On 24 September 2023, a capsule landed in Utah containing samples from the OSIRIS-REx mission to asteroid 101955 Bennu. It yielded 121.6 grams of rock, the largest mass returned from an asteroid to date. Curators and scientists in labs around the world have been carefully preparing and analysing the material since its return. In this issue of Nature Geoscience, we include articles reporting some of the first results obtained from the returned material, highlighting the mineralogical changes Bennu has experienced since its formation more than 4.5 billion years ago.

Credit: NASA/Erika Blumenfeld and Joseph Aebersold

OSIRIS-REx followed the Japan Aerospace Exploration Agency (JAXA) Hayabusa-2 mission that returned material from asteroid 162173 Ryugu in 2020. Both missions sampled some of the Solar System’s most primitive materials, similar to carbonaceous chondrite meteorites. These are water-rich aggregates of dust and mineral grains that also contain organic carbon compounds and didn’t undergo extensive heating or melting on their precursor — or parent — asteroids. The rare CI (Ivuna-type) carbonaceous chondrites are the most chemically primitive of these, with elemental compositions closely matching the Sun.

Sample return missions from primitive asteroids are critical to unlocking the formation and subsequent modification of materials comprising our early Solar System, as highlighted in previous Nature Geoscience editorials1,2. Compared to meteorites collected on Earth, material sampled in situ and delivered by return missions is not altered by entry through the atmosphere or terrestrial weathering.

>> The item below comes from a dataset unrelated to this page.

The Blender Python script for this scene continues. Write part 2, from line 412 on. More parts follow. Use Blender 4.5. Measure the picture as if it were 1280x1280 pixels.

Furthermore, while the spacecraft has an array of sensors for characterizing the surface of the asteroid, the high-precision analyses of tiny minerals and organic molecules needed to unravel the origins of asteroids can only be made in Earth-based laboratories.

The results published so far have been intriguing. McCoy and colleagues3 reported evidence for salt minerals formed during the evaporation of a brine during the early evolution of Bennu’s parent body, before it was broken apart by a later impact, raising the possibility that early asteroids were locations for prebiotic organic synthesis. Meanwhile, Glavin and colleagues4 analysed organic molecules in Bennu material, detecting a range of compounds including amino acids, amines, and polycyclic aromatic hydrocarbons. They point out that these were formed and altered by low-temperature reactions on the parent asteroid, possibly in ammonia-rich fluids. Together, these studies suggest Bennu was fluid-rich shortly after it was formed.

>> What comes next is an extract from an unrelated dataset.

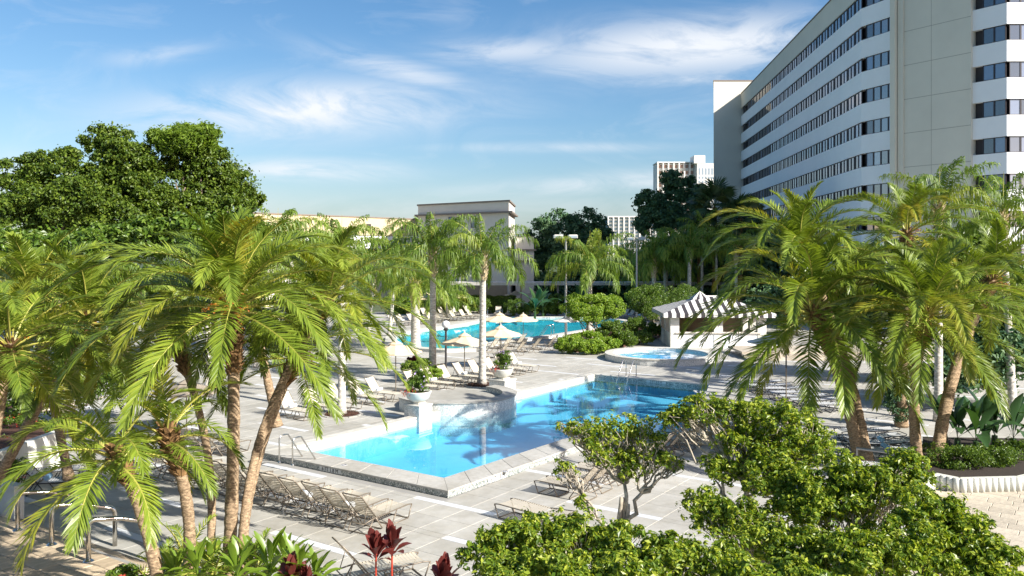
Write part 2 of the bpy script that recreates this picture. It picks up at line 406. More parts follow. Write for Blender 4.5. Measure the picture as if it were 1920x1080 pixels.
def child_map():
    mp = {}
    for o in COL.objects:
        if o.parent is not None: mp.setdefault(o.parent, []).append(o)
    return mp
def np_mesh(name, verts, quads=None, tris=None, mats=(), midx=None, tip=None, smooth=False):
    me = bpy.data.meshes.new(name)
    verts = np.asarray(verts, dtype=np.float32)
    loops, starts = [], []
    nq = 0 if quads is None else len(quads)
    ntri = 0 if tris is None else len(tris)
    if nq: loops.append(np.asarray(quads, dtype=np.int32).ravel()); starts.append(np.arange(nq) * 4)
    if ntri: loops.append(np.asarray(tris, dtype=np.int32).ravel()); starts.append(nq * 4 + np.arange(ntri) * 3)
    loops = np.concatenate(loops); starts = np.concatenate(starts)
    me.vertices.add(len(verts)); me.vertices.foreach_set('co', verts.ravel())
    me.loops.add(len(loops)); me.loops.foreach_set('vertex_index', loops)
    me.polygons.add(len(starts)); me.polygons.foreach_set('loop_start', starts.astype(np.int32))
    for m in mats: me.materials.append(m)
    if midx is not None: me.polygons.foreach_set('material_index', np.asarray(midx, dtype=np.int32))
    if tip is not None:
        a = me.attributes.new('tip', 'FLOAT', 'POINT'); a.data.foreach_set('value', np.asarray(tip, dtype=np.float32))
    me.update(calc_edges=True)
    if smooth: me.polygons.foreach_set('use_smooth', np.ones(len(starts), dtype=bool))
    else: me.polygons.foreach_set('use_smooth', np.zeros(len(starts), dtype=bool))
    return me
class MB:
    """collects shapes and makes one mesh of them"""
    def __init__(s): s.v = []; s.f = []; s.m = []; s.cur = 0
    def add(s, vs, fs):
        n = len(s.v); s.v.extend([tuple(p) for p in vs])
        for f in fs: s.f.append(tuple(i + n for i in f)); s.m.append(s.cur)
    def box(s, x0, x1, y0, y1, z0, z1, bev=0.0):
        if bev:
            b = bev
            vs = [(x0, y0, z0), (x1, y0, z0), (x1, y1, z0), (x0, y1, z0), (x0, y0, z1 - b), (x1, y0, z1 - b), (x1, y1, z1 - b), (x0, y1, z1 - b),
                  (x0 + b, y0 + b, z1), (x1 - b, y0 + b, z1), (x1 - b, y1 - b, z1), (x0 + b, y1 - b, z1)]
            fs = [(0, 3, 2, 1), (8, 9, 10, 11)]
            for i in range(4):
                j = (i + 1) % 4
                fs += [(i, j, 4 + j, 4 + i), (4 + i, 4 + j, 8 + j, 8 + i)]
            s.add(vs, fs)
        else:
            s.add([(x0, y0, z0), (x1, y0, z0), (x1, y1, z0), (x0, y1, z0), (x0, y0, z1), (x1, y0, z1), (x1, y1, z1), (x0, y1, z1)],
                  [(0, 3, 2, 1), (4, 5, 6, 7), (0, 1, 5, 4), (1, 2, 6, 5), (2, 3, 7, 6), (3, 0, 4, 7)])
    def bar(s, p, q, w, h, up=(0, 0, 1)):
        p = Vector(p); q = Vector(q); d = (q - p).normalized(); u = Vector(up)
        if abs(d.dot(u)) > 0.98: u = Vector((1, 0, 0))
        r = d.cross(u).normalized() * w / 2; t = r.cross(d).normalized() * h / 2
        vs = [p - r - t, p + r - t, p + r + t, p - r + t, q - r - t, q + r - t, q + r + t, q - r + t]
        s.add(vs, [(0, 3, 2, 1), (4, 5, 6, 7), (0, 1, 5, 4), (1, 2, 6, 5), (2, 3, 7, 6), (3, 0, 4, 7)])
    def tube(s, pts, r, n=8, close=False, cap=True):
        pts = [Vector(p) for p in pts]; N = len(pts)
        rs = r if hasattr(r, '__len__') else [r] * N
        prev = None; rings = []
        for i, p in enumerate(pts):
            if close: d = pts[(i + 1) % N] - pts[i - 1]
            else: d = pts[min(i + 1, N - 1)] - pts[max(i - 1, 0)]
            if d.length < 1e-9: d = Vector((0, 0, 1))
            d.normalize()
            if prev is None:
                a = Vector((0, 0, 1)) if abs(d.z) < 0.9 else Vector((1, 0, 0))
                x = d.cross(a).normalized()
            else:
                x = prev - d * prev.dot(d); x.normalize()
            y = d.cross(x); prev = x
            rings.append([p + (x * math.cos(2 * PI * k / n) + y * math.sin(2 * PI * k / n)) * rs[i] for k in range(n)])
        vs = [q for ring in rings for q in ring]; fs = []
        for i in range(N - 1 + (1 if close else 0)):
            a = i * n; b = ((i + 1) % N) * n
            for k in range(n): fs.append((a + k, a + (k + 1) % n, b + (k + 1) % n, b + k))
        if cap and not close: fs.append(tuple(range(n - 1, -1, -1))); fs.append(tuple((N - 1) * n + k for k in range(n)))
        s.add(vs, fs)
    def lathe(s, prof, n=24, c=(0, 0, 0)):
        vs = []; fs = []
        for (r, z) in prof:
            for k in range(n): vs.append((c[0] + r * math.cos(2 * PI * k / n), c[1] + r * math.sin(2 * PI * k / n), c[2] + z))
        for i in range(len(prof) - 1):
            for k in range(n): fs.append((i * n + k, i * n + (k + 1) % n, (i + 1) * n + (k + 1) % n, (i + 1) * n + k))
        s.add(vs, fs)
    def prism(s, poly, z0, z1, top=True, bottom=True, sides=True):
        n = len(poly); vs = [(p[0], p[1], z0) for p in poly] + [(p[0], p[1], z1) for p in poly]; fs = []
        tri = tessellate_polygon([[Vector((p[0], p[1], 0)) for p in poly]])
        if top: fs += [tuple(n + i for i in t) for t in tri]
        if bottom: fs += [tuple(reversed(t)) for t in tri]
        if sides: fs += [(i, (i + 1) % n, n + (i + 1) % n, n + i) for i in range(n)]
        s.add(vs, fs)
    def build(s, name, mats, parent=None, smooth=False, loc=None, rz=None, recalc=True):
        me = s.mesh(name, mats, smooth, recalc)
        return link(name, me, parent, loc, (0, 0, rz) if rz is not None else None)
    def mesh(s, name, mats, smooth=False, recalc=True):
        me = bpy.data.meshes.new(name)
        me.from_pydata(s.v, [], s.f)
        mats = mats if isinstance(mats, (list, tuple)) else [mats]
        for m in mats: me.materials.append(m)
        me.polygons.foreach_set('material_index', s.m)
        if recalc:
            bm = bmesh.new(); bm.from_mesh(me); bmesh.ops.recalc_face_normals(bm, faces=bm.faces); bm.to_mesh(me); bm.free()
        if smooth: me.polygons.foreach_set('use_smooth', [True] * len(me.polygons))
        me.update()
        return me
def smooth_sides(me):
    """smooth shading on the long faces only, end caps stay flat"""
    for p in me.polygons: p.use_smooth = len(p.vertices) == 4
    return me
def ground_sheet(name, outer, holes, z, mat):
    loops = [[Vector((p[0], p[1], 0)) for p in outer]] + [[Vector((p[0], p[1], 0)) for p in h] for h in holes]
    tri = tessellate_polygon(loops)
    vs = [(p.x, p.y, z) for l in loops for p in l]
    me = bpy.data.meshes.new(name); me.from_pydata(vs, [], [tuple(t) for t in tri]); me.materials.append(mat)
    bm = bmesh.new(); bm.from_mesh(me)
    for f in bm.faces:
        f.normal_update()
        if f.normal.z < 0: f.normal_flip()
    bm.to_mesh(me); bm.free()
    return link(name, me)
def inside(p, poly):
    c = False; n = len(poly); x, y = p[0], p[1]
    for i in range(n):
        x1, y1 = poly[i][0], poly[i][1]; x2, y2 = poly[(i + 1) % n][0], poly[(i + 1) % n][1]
        if (y1 > y) != (y2 > y) and x < (x2 - x1) * (y - y1) / (y2 - y1) + x1: c = not c
    return c
def area2(poly):
    return sum(poly[i][0] * poly[(i + 1) % len(poly)][1] - poly[(i + 1) % len(poly)][0] * poly[i][1] for i in range(len(poly)))
def offset(poly, ds):
    """outward offset of a polygon, ds: one distance per edge (edge i runs from point i to i+1)"""
    n = len(poly); sg = 1 if area2(poly) > 0 else -1; out = []
    if not hasattr(ds, '__len__'): ds = [ds] * n
    P = [Vector((p[0], p[1])) for p in poly]
    for i in range(n):
        e0 = (P[i] - P[i - 1]).normalized(); e1 = (P[(i + 1) % n] - P[i]).normalized()
        n0 = Vector((e0.y, -e0.x)) * sg; n1 = Vector((e1.y, -e1.x)) * sg
        a = P[i] + n0 * ds[i - 1]; b = P[i] + n1 * ds[i]
        cr = e0.x * e1.y - e0.y * e1.x
        if abs(cr) < 0.05: out.append((a + b) / 2)
        else:
            t = ((b - a).x * e1.y - (b - a).y * e1.x) / cr
            out.append(a + e0 * t)
    return out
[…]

Writing in this issue, Zega and colleagues look in more detail at the fluids circulating on Bennu’s parent asteroid. Using mineralogical evidence, they show how the composition of the fluid responsible for alteration may have changed with time, highlighting similarities between the inferred temperature conditions of alteration on Bennu, Ryugu and CI chondrite meteorites.

Space weathering of minerals exposed on the surface of Bennu was also found to be extensive, with Keller and colleagues finding that the asteroid’s surface is a dynamic environment. Combining their results with those from Ryugu, they infer a larger role for micrometeorite impacts in space weathering than previously suggested, and highlight that space weathering on carbonaceous bodies is fundamentally different from that occurring on the Moon or other asteroid types.

Overall, it appears that the chemical composition of Bennu is strikingly similar to the asteroid Ryugu5 — despite the two bodies appearing very different on the surface — as well as CI chondrites. This suggests that this material is more common than its representation in meteorite collections on the Earth implies, and the possible implications of this finding are discussed in a Comment by Takaaki Noguchi. Meanwhile, our sister journal Nature Astronomy recently published an article on the sources of the materials accreted to Bennu’s parent body in the early Solar System. Here, Barnes et al. find differences between the Bennu, Ryugu and CI-chondrite materials that point to compositional heterogeneity in the Solar System region where these bodies formed.

Together, these studies showcase the value of sample return missions — and the careful mineral-scale analyses they enable — for understanding the asteroids which ultimately contributed to building the Earth. Finally, we also highlight a recent image that witnesses how solar systems like our own were born, showing the condensation of the very first solid minerals from the gas that surrounds a newborn star. As Tamara Goldin notes, this image — and the minerals contained in early-formed asteroids like Bennu — capture the very beginnings of geoscience.